Questo significa che il territorio del Nagorno-Karabakh, da sempre appartenente all’Armenia e che solo per un accidente della storia è finito all’interno della giurisdizione dell’Azerbaigian durante l’epoca sovietica, conquistato definitivamente con la forza da Baku nel settembre 2023, complice l’inazione della comunità internazionale, sarà per sempre azero.
Un corridoio per la pace con gli azeri
È questa la concessione che il premier armeno Pashinyan è disposto a fare pur di evitare una guerra tra Armenia e Azerbaigian, che non ha mai abbandonato in questi anni la retorica bellicista e razzista verso la popolazione armena.
Venerdì a Washington un ulteriore passo verso la pace e, nelle speranze di Pashinyan, verso la sicurezza del popolo armeno è stato fatto. Erevan, infatti, ha ceduto a un’altra antica richiesta di Baku, la costruzione su territorio armeno di una strada che colleghi l’Azerbaigian all’exclave di Nakhicevan, al confine con l’Iran. Il corridoio comprenderà una ferrovia, gasdotti, oleodotti e cavi di fibra ottica.
L’Armenia spera in Trump e negli Usa
Il corridoio si chiamerà “Trump Route for International Peace and Prosperity” (Tripp) e sarà costruito e gestito dagli americani in base alla legge armena. Si spiega così la concessione di Pashinyan all’Azerbaigian senza ottenere nulla in cambio.
La contropartita è la speranza, vedremo quanto fondata, che gli americani, forti di un interesse economico e geopolitico nella regione, influenzata da Iran e Russia, si facciano garanti della pace. O meglio: tengano a bada gli appetiti del lupo azero.
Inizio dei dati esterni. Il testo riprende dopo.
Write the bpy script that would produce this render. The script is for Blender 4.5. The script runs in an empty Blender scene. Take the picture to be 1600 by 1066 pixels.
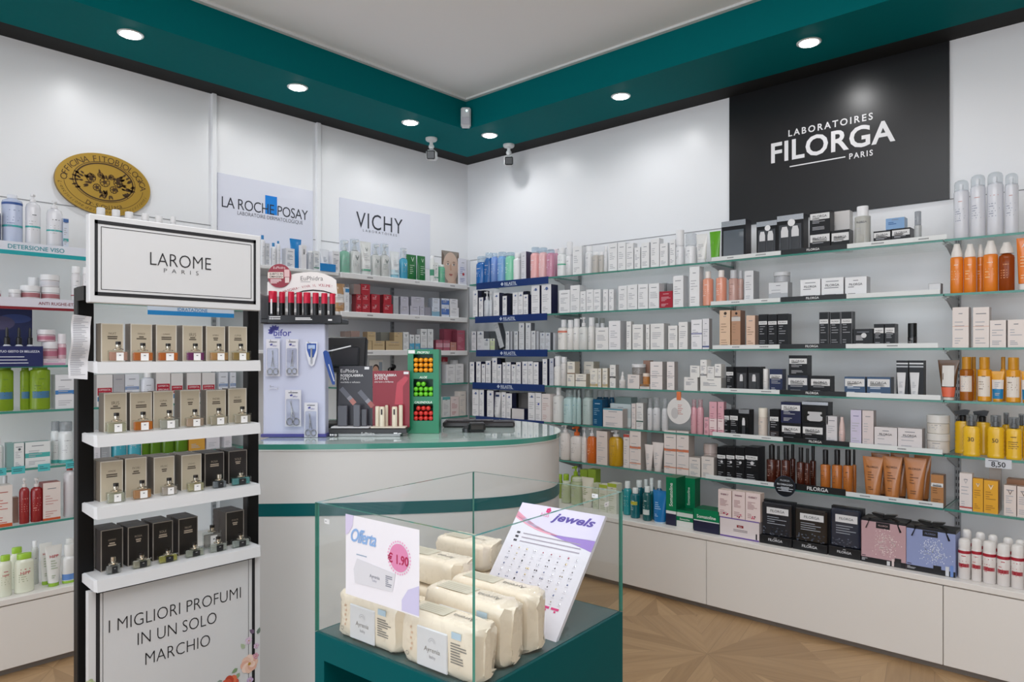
import bpy, math, random
from mathutils import Vector, Matrix
C = bpy.context.scene
COL = C.collection
PI = math.pi
# ------------------------------------------------------------------ camera
TH = math.atan2(998.0, 1104.0)             # heading: walls meet the picture plane at these slopes
CAM = Vector((3.957, -3.86, 1.30))
FWD = Vector((-math.sin(TH), math.cos(TH), 0)); RGT = Vector((math.cos(TH), math.sin(TH), 0))
F = 1104.0
cd = bpy.data.cameras.new('camera'); cam = bpy.data.objects.new('camera', cd); COL.objects.link(cam)
cam.location = CAM; cam.rotation_euler = (PI / 2, 0, TH)
cd.sensor_width = 36; cd.sensor_fit = 'HORIZONTAL'; cd.lens = 36 * F / 1600; cd.shift_y = 22 / 1600; cd.clip_start = 0.02
C.camera = cam
C.cycles.transparent_max_bounces = 32; C.cycles.max_bounces = 14; C.cycles.diffuse_bounces = 6
# ------------------------------------------------------------------ light
vs = C.view_settings
vs.view_transform = 'Standard'; vs.look = 'None'; vs.exposure = 0.84; vs.gamma = 1.0; vs.use_curve_mapping = False
w = bpy.data.worlds.new('world'); C.world = w; w.use_nodes = True
w.node_tree.nodes['Background'].inputs[0].default_value = (0.88, 0.95, 1.04, 1)
w.node_tree.nodes['Background'].inputs[1].default_value = 1.12
def area(name, loc, rot, sx, sy, power, col=(1, 1, 1)):
    l = bpy.data.lights.new(name, 'AREA'); l.shape = 'RECTANGLE'; l.size = sx; l.size_y = sy; l.energy = power; l.color = col
    o = bpy.data.objects.new(name, l); o.location = loc; o.rotation_euler = rot; COL.objects.link(o); return o
area('camera_side_fill_light', (6.6, -6.6, 1.7), (math.radians(90), 0, TH + 0.05), 4.5, 2.4, 28, (0.95, 0.98, 1.0))  # added fill lamp behind the camera; no window is built there
area('overhead_fill_light', (3.4, -3.3, 2.94), (0, 0, 0), 2.4, 2.4, 34, (0.98, 1.0, 1.02))  # unseen fill lamp added below the ceiling to brighten the room
SPOT_W, SPOT_ANGLE = 3.9, math.radians(168)

# ------------------------------------------------------------------ materials
def s2l(c): return c / 12.92 if c <= 0.04045 else ((c + 0.055) / 1.055) ** 2.4
def rgb(h):
    if isinstance(h, str):
        h = h.lstrip('#'); h = [int(h[i:i + 2], 16) for i in (0, 2, 4)]
    return tuple(s2l(x / 255) for x in h) + (1,)
MATS = {}
def mat(h, rough=0.45, metal=0.0, emit=0.0, coat=0.0, grain=0.0, name=None, spec=0.5):
    k = (str(h), rough, metal, emit, coat, grain, spec)
    if k in MATS: return MATS[k]
    m = bpy.data.materials.new(name or 'surface'); m.use_nodes = True
    nt = m.node_tree; b = nt.nodes['Principled BSDF']
    b.inputs['Base Color'].default_value = rgb(h); b.inputs['Roughness'].default_value = rough; b.inputs['Metallic'].default_value = metal
    b.inputs['Specular IOR Level'].default_value = spec
    b.inputs['Coat Weight'].default_value = coat
    if emit: b.inputs['Emission Color'].default_value = rgb(h); b.inputs['Emission Strength'].default_value = emit
    if grain:
        n = nt.nodes.new('ShaderNodeTexNoise'); n.inputs['Scale'].default_value = 45; n.inputs['Detail'].default_value = 4
        tc = nt.nodes.new('ShaderNodeTexCoord'); nt.links.new(tc.outputs['Object'], n.inputs['Vector'])
        r = nt.nodes.new('ShaderNodeMapRange'); r.inputs[3].default_value = rough - grain; r.inputs[4].default_value = rough + grain
        nt.links.new(n.outputs[0], r.inputs[0]); nt.links.new(r.outputs[0], b.inputs['Roughness'])
        bp = nt.nodes.new('ShaderNodeBump'); bp.inputs['Strength'].default_value = 0.03
        nt.links.new(n.outputs[0], bp.inputs['Height']); nt.links.new(bp.outputs[0], b.inputs['Normal'])
    m.diffuse_color = rgb(h); MATS[k] = m; return m
def glass(h, refl=0.6, rough=0.03, fill=0.0):
    """thin clear glass or plastic: tinted see-through plus a Fresnel sheen; fill adds a share of milky body colour"""
    k = ('glass', str(h), refl, rough, fill)
    if k in MATS: return MATS[k]
    m = bpy.data.materials.new('clear_glass'); m.use_nodes = True; nt = m.node_tree
    nt.nodes.remove(nt.nodes['Principled BSDF']); out = nt.nodes['Material Output']
    t = nt.nodes.new('ShaderNodeBsdfTransparent'); t.inputs[0].default_value = rgb(h)
    g = nt.nodes.new('ShaderNodeBsdfGlossy'); g.inputs['Roughness'].default_value = rough; g.inputs[0].default_value = (1, 1, 1, 1)
    lw = nt.nodes.new('ShaderNodeLayerWeight'); lw.inputs[0].default_value = 0.5
    pw = nt.nodes.new('ShaderNodeMath'); pw.operation = 'POWER'; pw.inputs[1].default_value = 5.0; nt.links.new(lw.outputs['Facing'], pw.inputs[0])
    mu = nt.nodes.new('ShaderNodeMath'); mu.operation = 'MULTIPLY_ADD'; mu.inputs[1].default_value = refl * 0.9; mu.inputs[2].default_value = refl * 0.05; nt.links.new(pw.outputs[0], mu.inputs[0])
    mx = nt.nodes.new('ShaderNodeMixShader'); nt.links.new(mu.outputs[0], mx.inputs[0])
    base = t
    if fill:
        d = nt.nodes.new('ShaderNodeBsdfDiffuse'); d.inputs[0].default_value = rgb(h)
        m2 = nt.nodes.new('ShaderNodeMixShader'); m2.inputs[0].default_value = fill
        nt.links.new(t.outputs[0], m2.inputs[1]); nt.links.new(d.outputs[0], m2.inputs[2]); base = m2
    nt.links.new(base.outputs[0], mx.inputs[1]); nt.links.new(g.outputs[0], mx.inputs[2]); nt.links.new(mx.outputs[0], out.inputs[0])
    MATS[k] = m; return m

# ------------------------------------------------------------------ mesh builder
TXT = {}
def text_geo(s, bold=0.0, shear=0.0, space=1.0):
    k = (s, bold, shear, space)
    if k in TXT: return TXT[k]
    c = bpy.data.curves.new('lettering', 'FONT'); c.body = s; c.resolution_u = 3; c.offset = bold; c.shear = shear; c.space_character = space
    o = bpy.data.objects.new('lettering', c); me = bpy.data.meshes.new_from_object(o)
    v = [(p.co.x, p.co.y) for p in me.vertices]; f = [tuple(p.vertices) for p in me.polygons]
    bpy.data.objects.remove(o); bpy.data.curves.remove(c); bpy.data.meshes.remove(me)
    if not v: v = [(0, 0), (1, 0), (1, 1)]; f = []
    x0 = min(p[0] for p in v); x1 = max(p[0] for p in v); y0 = min(p[1] for p in v); y1 = max(p[1] for p in v)
    TXT[k] = (v, f, x0, x1, y0, y1); return TXT[k]

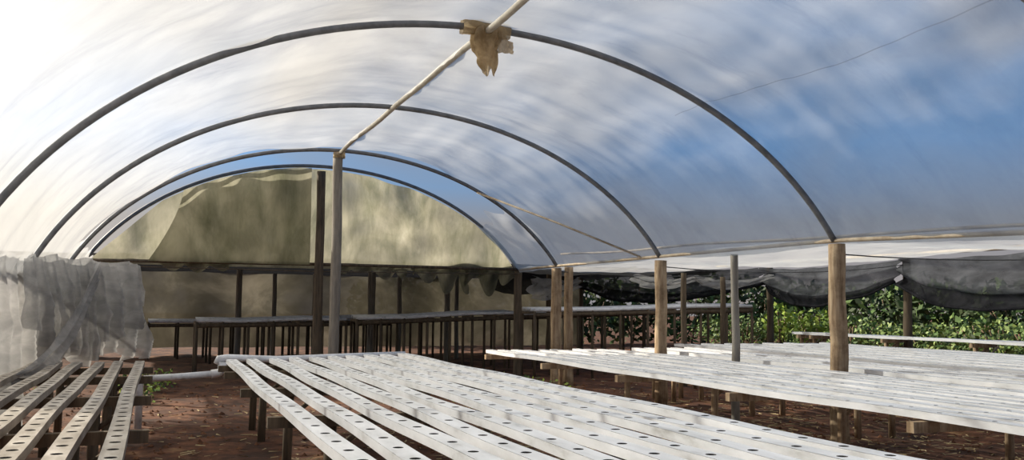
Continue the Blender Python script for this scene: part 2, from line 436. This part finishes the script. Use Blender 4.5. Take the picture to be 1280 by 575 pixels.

Questa sarebbe la base anche per il ristabilirsi di rapporti commerciali tra Armenia e Turchia, che a Erevan servono come il pane.
Nessuno può credere all’Azerbaigian
Il dittatore Aliyev, infatti, è completamente inaffidabile e nulla di ciò che dice può essere creduto. L’Armenia non può permettersi questa leggerezza. Nel 2020, quando fu firmato un cessate il fuoco dopo che gli azeri erano riusciti durante una guerra durata sei settimane a conquistare un pezzo del Nagorno-Karabakh, il ruolo ora affidato agli americani spettava ai russi.
Ma Vladimir Putin, troppo distratto dalla guerra in Ucraina, ha barattato il Nagorno-Karabakh armeno per qualche vantaggio offerto da Aliyev ed Erdogan, e l’Armenia si è ritrovata sola e impossibilitata a difendersi contro le armi sofisticate che un paese Nato come la Turchia e uno avanzato come Israele, fornivano all’esercito azero per massacrare i civili armeni.

Nessuna giustizia per Stepanakert
L’accordo, che è stato fortemente criticato dall’Iran e solo tiepidamente accettato dalla Russia, prevede che le parti dimostrino buona volontà nel disegnare i confini internazionali e nel fornire informazioni sui prigionieri di guerra (l’Azerbaigian non l’ha mai fatto).
La parte più dolorosa per l’Armenia non è ciò che è contenuto nell’accordo, ma ciò che manca: non c’è alcun riferimento, infatti, al diritto dei 120 mila armeni di ritornare alle loro case nel Nagorno-Karabakh occupato militarmente.
Che cosa ne sarà delle loro proprietà e dei loro diritti? È fin troppo chiaro, dal momento che l’intesa sarebbe tombale.
Pashinyan abbandonato da tutti
Non c’è dubbio che il premier armeno verrà fortemente criticato per aver abbandonato una rivendicazione storica del suo popolo e rinunciato alla giustizia che gli spettava (che alla comunità internazionale interessa se riguarda l’Ucraina, meno quando si parla di Armenia).
Ma davanti al tradimento dei russi e in assenza di appoggio internazionale (quante terribili responsabilità ha l’Unione europea), che cosa poteva fare Pashinyan se non cedere qualcosa in cambio della protezione della prima superpotenza mondiale?
Restano i dubbi, ovviamente. Le concessioni ottenute placheranno la fame del lupo azero? E Trump farà davvero rispettare la pace facendo la voce grossa (anche militare)? Per il momento si tratta di domande senza risposta. Per questo, più che di accordo, bisogna parlare di promessa. Ma una promessa di pace è meglio di una certezza di guerra.